Срубили дерево, и вы проливаете слезу; ради вашей склонности убили животное; земля разрушается ради вашего удовольствия; вас так воспитывают, чтобы убивать, уничтожать, человек против человека. Новая технология и машины избавляют человека от тяжёлого труда, но никакая созданная мыслью вещь не может прекратить вашей печали. Любовь — это не наслаждение.
Она пришла, доведённая до отчаяния своей печалью; она говорила, изливая своё горе, обо всём, что ей пришлось пережить, — смерть, несерьёзность её детей, их политическая деятельность, их разводы, их разочарование, крушение надежд, горечь и абсолютная пустота и бессмысленность всей жизни. Она была немолода; в молодости она просто веселилась, некоторое время интересовалась политикой, более серьёзно — экономикой, а в общем жила примерно так, как живут почти все люди. Её муж недавно умер, и все печали, казалось, обрушились на неё. Пока мы разговаривали, она стала спокойнее.
— Всякое движение мысли усиливает печаль. Мысль, с её воспоминаниями, образами удовольствия и боли, с её одиночеством и слезами, жалостью к себе и раскаянием, — это почва для печали. Слушайте то, что говорится. Просто слушайте — не отголоски прошлого, не то, как превозмочь свою печаль или как убежать от её мук, — а слушайте вашим сердцем, всем вашим существом то, что сейчас говорится. Ваши зависимость и привязанности подготовили почву для вашей печали. Ваше пренебрежение изучением себя и красотой, которую это изучение приносит, питает вашу печаль; вся ваша эгоцентрическая деятельность ведёт вас к этой печали. Просто слушайте то, что говорится, оставайтесь с печалью, не уходите от неё. Всякое движение мысли усиливает печаль. Мысль — это не любовь. В любви нет печали.

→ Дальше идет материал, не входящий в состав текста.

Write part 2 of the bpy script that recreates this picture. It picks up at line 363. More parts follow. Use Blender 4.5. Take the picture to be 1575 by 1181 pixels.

Дожди почти прекратились, и на горизонте клубились, меняя очертания, белые и золотистые облака; они высоко парили в голубом и зелёном небе. Все листья на кустах были чисто вымыты и ранним утром сверкали на солнце. Было прекрасное утро, земля ликовала, и казалось, что в воздухе пребывало благословение. Из этой высоко расположенной комнаты были видны синее море, вливающаяся в него река, пальмы и манговые деревья. Дух захватывало перед этим чудом земли и громадами облаков. Было рано, спокойно, и шум дня ещё не начался; транспорта на мосту почти не было, только длинная вереница гружённых сеном повозок, запряжённых волами. Пройдут годы, и здесь появятся автобусы, а вместе с ними — загрязнение воздуха и шум. Было чудесное утро, всё пело и радовалось.